前記非特許文献1に記載されたような従来の処理割り当て手法の場合、ベースバンド信号処理カード(BBU)処理順や基地局セル(RRU)処理順を特に意識していないため、図13(A)に示すように、BBU#2の稼動率30%のうち10%に該当するRRU処理はBBU#1に移動させることができるものの、BBU#2の残りの稼動率20%およびBBU#4の稼動率30%のRRU処理をリソース共有しようとしても、それぞれのRRU処理に該当する基地局セル(RRU)は、隣接する両側1個ずつには含まれていない離れた位置にあるベースバンド信号処理カード(BBU)に接続することができなく、当該基地局セル(RRU)に関する処理を移動させることができない。
したがって、処理リソース共有を十分に行うことができず、4個のベースバンド信号処理カード(BBU)が全て稼動状態になってしまう。この結果、図13(A)に示すように、全ベースバンド信号処理カード(BBU)が稼動ON状態になる結果として、消費電力は74%となる。
一方、本発明の実施の形態における処理リソース割り当て手法においては、ベースバンド信号処理カード(BBU)処理順や基地局セル(RRU)処理順を意識しているため、図13(B)に示すように、BBU#3の稼動率100%のうち33%に該当するRRU処理をBBU#2に移動させ、さらに、BBU#4のBBU#2の稼動率30%に該当する全ての処理をBBU#3に移動させて、BBU#4を稼動OFFの状態に設定することができる。
したがって、図13(B)に示すように、全ベースバンド信号処理カード(BBU)のうち、稼動ON状態はBBU#1〜BBU#3の3個になる結果として、消費電力は66%となり、理想的な接続切り替え部を用いた場合と同等の低消費電力効果が得られる。
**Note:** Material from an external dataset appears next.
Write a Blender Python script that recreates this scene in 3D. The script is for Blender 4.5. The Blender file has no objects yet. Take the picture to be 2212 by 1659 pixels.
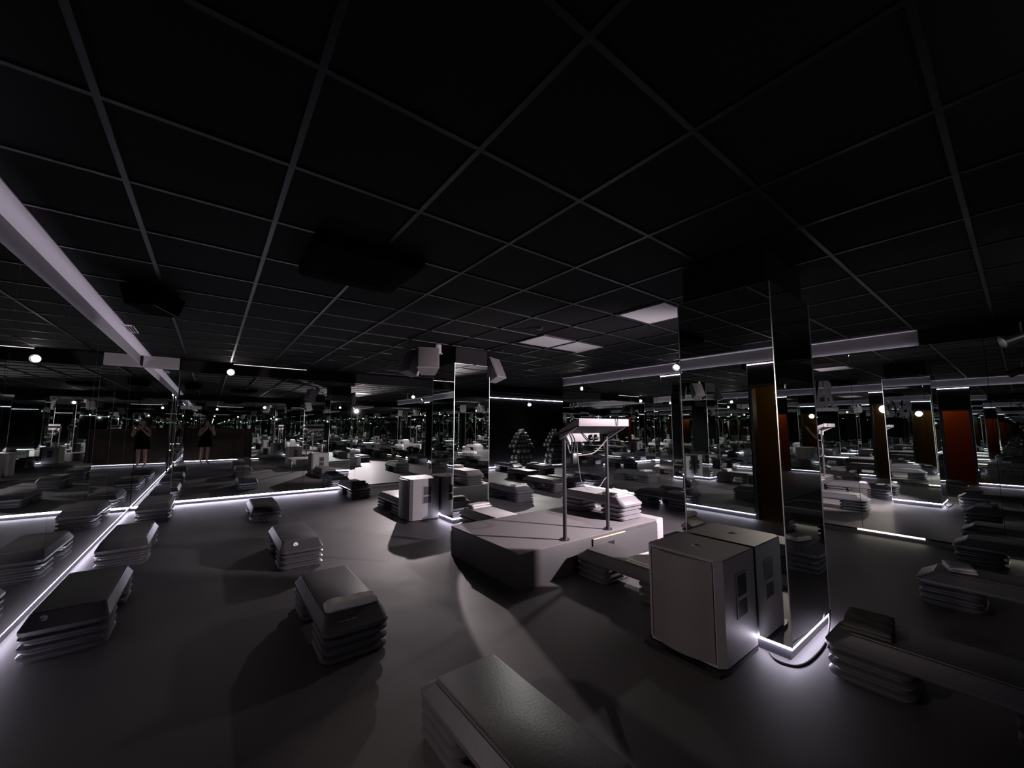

以上、本発明の好適な実施形態の構成を説明した。しかし、かかる実施形態は、本発明の単なる例示に過ぎず、何ら本発明を限定するものではないことに留意されたい。本発明の要旨を逸脱することなく、特定用途に応じて種々の変形変更が可能であることが、当業者には容易に理解できよう。
上述の実施の形態では、本発明をハードウェアの構成として説明したが、本発明は、これに限定されるものではない。本発明は、任意の処理を、CPU(Central Processing Unit)にコンピュータプログラムを実行させることにより実現することも可能である。また、上述したプログラムは、様々なタイプの非一時的なコンピュータ可読媒体(non−transitory computer readable medium)を用いて格納され、コンピュータに供給することができる。非一時的なコンピュータ可読媒体は、様々なタイプの実体のある記録媒体(tangible storage medium)を含む。非一時的なコンピュータ可読媒体の例は、磁気記録媒体(例えばフレキシブルディスク、磁気テープ、ハードディスクドライブ)、光磁気記録媒体(例えば光磁気ディスク)、CD−ROM(Read Only Memory)CD−R、CD−R/W、半導体メモリ(例えば、マスクROM、PROM(Programmable ROM)、EPROM(Erasable PROM)、フラッシュROM、RAM(Random Access Memory))を含む。また、プログラムは、様々なタイプの一時的なコンピュータ可読媒体(transitory computer readable medium)によってコンピュータに供給されてもよい。一時的なコンピュータ可読媒体の例は、電気信号、光信号、及び電磁波を含む。一時的なコンピュータ可読媒体は、電線及び光ファイバ等の有線通信路、又は無線通信路を介して、プログラムをコンピュータに供給できる。
この出願は、2014年8月28日に出願された日本出願特願2014−174067を基礎とする優先権を主張し、その開示の全てをここに取り込む。